▶ [STATED EXERCISE]
Reproduce the listing below in its entirety. Change nothing.

▶ [DATA LINES]
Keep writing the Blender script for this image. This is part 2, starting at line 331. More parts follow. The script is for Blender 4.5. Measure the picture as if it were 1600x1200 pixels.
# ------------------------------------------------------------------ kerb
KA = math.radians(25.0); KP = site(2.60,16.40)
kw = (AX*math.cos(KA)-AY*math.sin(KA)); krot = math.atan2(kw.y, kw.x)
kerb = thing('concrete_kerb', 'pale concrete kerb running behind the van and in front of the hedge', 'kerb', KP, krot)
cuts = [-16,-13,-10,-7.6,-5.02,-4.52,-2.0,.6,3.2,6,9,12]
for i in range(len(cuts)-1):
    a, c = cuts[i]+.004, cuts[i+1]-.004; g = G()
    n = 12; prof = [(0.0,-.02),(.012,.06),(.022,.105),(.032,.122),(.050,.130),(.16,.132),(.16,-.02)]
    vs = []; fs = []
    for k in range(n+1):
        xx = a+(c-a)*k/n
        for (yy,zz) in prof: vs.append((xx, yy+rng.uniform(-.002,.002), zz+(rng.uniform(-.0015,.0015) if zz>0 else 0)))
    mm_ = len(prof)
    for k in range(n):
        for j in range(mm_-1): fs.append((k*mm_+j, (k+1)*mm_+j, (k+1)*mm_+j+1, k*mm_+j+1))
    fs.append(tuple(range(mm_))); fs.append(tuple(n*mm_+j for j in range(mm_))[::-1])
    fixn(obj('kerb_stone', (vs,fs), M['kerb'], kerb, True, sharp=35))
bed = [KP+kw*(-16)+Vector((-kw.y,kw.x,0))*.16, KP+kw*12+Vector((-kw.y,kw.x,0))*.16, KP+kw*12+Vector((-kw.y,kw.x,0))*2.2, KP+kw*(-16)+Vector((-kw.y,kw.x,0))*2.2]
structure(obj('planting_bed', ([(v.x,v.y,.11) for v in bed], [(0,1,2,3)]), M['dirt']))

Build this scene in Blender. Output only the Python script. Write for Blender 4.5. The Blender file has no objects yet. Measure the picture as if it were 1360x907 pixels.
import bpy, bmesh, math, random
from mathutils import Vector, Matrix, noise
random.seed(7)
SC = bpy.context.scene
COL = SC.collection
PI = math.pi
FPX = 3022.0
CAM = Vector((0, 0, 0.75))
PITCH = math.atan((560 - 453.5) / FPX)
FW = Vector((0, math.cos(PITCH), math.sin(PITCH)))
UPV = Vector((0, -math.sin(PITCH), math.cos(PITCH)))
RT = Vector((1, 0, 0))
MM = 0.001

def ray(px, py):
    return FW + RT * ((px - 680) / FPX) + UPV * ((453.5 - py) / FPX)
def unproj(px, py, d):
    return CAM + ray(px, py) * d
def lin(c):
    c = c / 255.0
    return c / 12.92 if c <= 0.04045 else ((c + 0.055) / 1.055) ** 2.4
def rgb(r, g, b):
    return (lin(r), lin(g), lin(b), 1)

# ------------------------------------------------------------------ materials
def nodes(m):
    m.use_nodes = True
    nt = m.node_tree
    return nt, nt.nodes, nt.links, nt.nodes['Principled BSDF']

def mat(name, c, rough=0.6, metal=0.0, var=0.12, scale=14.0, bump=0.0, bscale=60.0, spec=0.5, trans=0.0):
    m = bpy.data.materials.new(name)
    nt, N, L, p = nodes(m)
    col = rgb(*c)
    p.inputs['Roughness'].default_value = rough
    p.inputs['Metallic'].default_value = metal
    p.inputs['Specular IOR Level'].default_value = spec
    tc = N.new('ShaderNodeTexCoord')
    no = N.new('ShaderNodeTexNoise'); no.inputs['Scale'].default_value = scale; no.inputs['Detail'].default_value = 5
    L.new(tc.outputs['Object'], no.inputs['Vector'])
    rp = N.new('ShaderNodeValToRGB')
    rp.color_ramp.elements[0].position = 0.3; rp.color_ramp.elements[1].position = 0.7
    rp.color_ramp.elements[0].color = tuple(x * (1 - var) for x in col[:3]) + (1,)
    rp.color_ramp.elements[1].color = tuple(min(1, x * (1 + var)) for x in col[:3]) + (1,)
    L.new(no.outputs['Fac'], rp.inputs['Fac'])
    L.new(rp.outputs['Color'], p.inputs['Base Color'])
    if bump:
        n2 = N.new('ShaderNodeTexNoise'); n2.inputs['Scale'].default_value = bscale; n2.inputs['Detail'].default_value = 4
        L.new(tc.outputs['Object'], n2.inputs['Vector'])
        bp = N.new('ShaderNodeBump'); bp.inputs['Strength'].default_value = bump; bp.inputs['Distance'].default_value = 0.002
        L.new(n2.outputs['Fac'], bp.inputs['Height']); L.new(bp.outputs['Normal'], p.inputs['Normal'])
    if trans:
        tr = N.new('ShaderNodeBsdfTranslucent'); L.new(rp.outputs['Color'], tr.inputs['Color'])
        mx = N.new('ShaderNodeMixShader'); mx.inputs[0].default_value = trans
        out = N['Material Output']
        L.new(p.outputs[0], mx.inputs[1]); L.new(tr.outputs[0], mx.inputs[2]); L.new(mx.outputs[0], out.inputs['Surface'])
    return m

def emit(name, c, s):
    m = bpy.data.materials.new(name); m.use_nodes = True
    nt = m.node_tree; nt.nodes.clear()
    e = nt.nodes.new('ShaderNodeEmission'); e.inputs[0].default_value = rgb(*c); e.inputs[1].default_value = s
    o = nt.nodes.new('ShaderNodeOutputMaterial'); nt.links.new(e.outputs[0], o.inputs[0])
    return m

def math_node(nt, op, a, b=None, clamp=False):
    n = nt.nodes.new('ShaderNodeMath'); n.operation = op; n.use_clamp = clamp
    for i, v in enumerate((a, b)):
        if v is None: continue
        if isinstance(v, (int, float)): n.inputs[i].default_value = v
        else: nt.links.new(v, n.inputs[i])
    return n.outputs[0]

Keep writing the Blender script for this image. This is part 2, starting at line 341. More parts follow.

▶ [SOLUTION BELOW]
Keep writing the Blender script for this image. This is part 2, starting at line 331. More parts follow. The script is for Blender 4.5. Measure the picture as if it were 1600x1200 pixels.
# ------------------------------------------------------------------ kerb
KA = math.radians(25.0); KP = site(2.60,16.40)
kw = (AX*math.cos(KA)-AY*math.sin(KA)); krot = math.atan2(kw.y, kw.x)
kerb = thing('concrete_kerb', 'pale concrete kerb running behind the van and in front of the hedge', 'kerb', KP, krot)
cuts = [-16,-13,-10,-7.6,-5.02,-4.52,-2.0,.6,3.2,6,9,12]
for i in range(len(cuts)-1):
    a, c = cuts[i]+.004, cuts[i+1]-.004; g = G()
    n = 12; prof = [(0.0,-.02),(.012,.06),(.022,.105),(.032,.122),(.050,.130),(.16,.132),(.16,-.02)]
    vs = []; fs = []
    for k in range(n+1):
        xx = a+(c-a)*k/n
        for (yy,zz) in prof: vs.append((xx, yy+rng.uniform(-.002,.002), zz+(rng.uniform(-.0015,.0015) if zz>0 else 0)))
    mm_ = len(prof)
    for k in range(n):
        for j in range(mm_-1): fs.append((k*mm_+j, (k+1)*mm_+j, (k+1)*mm_+j+1, k*mm_+j+1))
    fs.append(tuple(range(mm_))); fs.append(tuple(n*mm_+j for j in range(mm_))[::-1])
    fixn(obj('kerb_stone', (vs,fs), M['kerb'], kerb, True, sharp=35))
bed = [KP+kw*(-16)+Vector((-kw.y,kw.x,0))*.16, KP+kw*12+Vector((-kw.y,kw.x,0))*.16, KP+kw*12+Vector((-kw.y,kw.x,0))*2.2, KP+kw*(-16)+Vector((-kw.y,kw.x,0))*2.2]
structure(obj('planting_bed', ([(v.x,v.y,.11) for v in bed], [(0,1,2,3)]), M['dirt']))

Build this scene in Blender. Output only the Python script. Write for Blender 4.5. The Blender file has no objects yet. Measure the picture as if it were 1360x907 pixels.
import bpy, bmesh, math, random
from mathutils import Vector, Matrix, noise
random.seed(7)
SC = bpy.context.scene
COL = SC.collection
PI = math.pi
FPX = 3022.0
CAM = Vector((0, 0, 0.75))
PITCH = math.atan((560 - 453.5) / FPX)
FW = Vector((0, math.cos(PITCH), math.sin(PITCH)))
UPV = Vector((0, -math.sin(PITCH), math.cos(PITCH)))
RT = Vector((1, 0, 0))
MM = 0.001

def ray(px, py):
    return FW + RT * ((px - 680) / FPX) + UPV * ((453.5 - py) / FPX)
def unproj(px, py, d):
    return CAM + ray(px, py) * d
def lin(c):
    c = c / 255.0
    return c / 12.92 if c <= 0.04045 else ((c + 0.055) / 1.055) ** 2.4
def rgb(r, g, b):
    return (lin(r), lin(g), lin(b), 1)

# ------------------------------------------------------------------ materials
def nodes(m):
    m.use_nodes = True
    nt = m.node_tree
    return nt, nt.nodes, nt.links, nt.nodes['Principled BSDF']

def mat(name, c, rough=0.6, metal=0.0, var=0.12, scale=14.0, bump=0.0, bscale=60.0, spec=0.5, trans=0.0):
    m = bpy.data.materials.new(name)
    nt, N, L, p = nodes(m)
    col = rgb(*c)
    p.inputs['Roughness'].default_value = rough
    p.inputs['Metallic'].default_value = metal
    p.inputs['Specular IOR Level'].default_value = spec
    tc = N.new('ShaderNodeTexCoord')
    no = N.new('ShaderNodeTexNoise'); no.inputs['Scale'].default_value = scale; no.inputs['Detail'].default_value = 5
    L.new(tc.outputs['Object'], no.inputs['Vector'])
    rp = N.new('ShaderNodeValToRGB')
    rp.color_ramp.elements[0].position = 0.3; rp.color_ramp.elements[1].position = 0.7
    rp.color_ramp.elements[0].color = tuple(x * (1 - var) for x in col[:3]) + (1,)
    rp.color_ramp.elements[1].color = tuple(min(1, x * (1 + var)) for x in col[:3]) + (1,)
    L.new(no.outputs['Fac'], rp.inputs['Fac'])
    L.new(rp.outputs['Color'], p.inputs['Base Color'])
    if bump:
        n2 = N.new('ShaderNodeTexNoise'); n2.inputs['Scale'].default_value = bscale; n2.inputs['Detail'].default_value = 4
        L.new(tc.outputs['Object'], n2.inputs['Vector'])
        bp = N.new('ShaderNodeBump'); bp.inputs['Strength'].default_value = bump; bp.inputs['Distance'].default_value = 0.002
        L.new(n2.outputs['Fac'], bp.inputs['Height']); L.new(bp.outputs['Normal'], p.inputs['Normal'])
    if trans:
        tr = N.new('ShaderNodeBsdfTranslucent'); L.new(rp.outputs['Color'], tr.inputs['Color'])
        mx = N.new('ShaderNodeMixShader'); mx.inputs[0].default_value = trans
        out = N['Material Output']
        L.new(p.outputs[0], mx.inputs[1]); L.new(tr.outputs[0], mx.inputs[2]); L.new(mx.outputs[0], out.inputs['Surface'])
    return m

def emit(name, c, s):
    m = bpy.data.materials.new(name); m.use_nodes = True
    nt = m.node_tree; nt.nodes.clear()
    e = nt.nodes.new('ShaderNodeEmission'); e.inputs[0].default_value = rgb(*c); e.inputs[1].default_value = s
    o = nt.nodes.new('ShaderNodeOutputMaterial'); nt.links.new(e.outputs[0], o.inputs[0])
    return m

def math_node(nt, op, a, b=None, clamp=False):
    n = nt.nodes.new('ShaderNodeMath'); n.operation = op; n.use_clamp = clamp
    for i, v in enumerate((a, b)):
        if v is None: continue
        if isinstance(v, (int, float)): n.inputs[i].default_value = v
        else: nt.links.new(v, n.inputs[i])
    return n.outputs[0]

Keep writing the Blender script for this image. This is part 2, starting at line 341. More parts follow.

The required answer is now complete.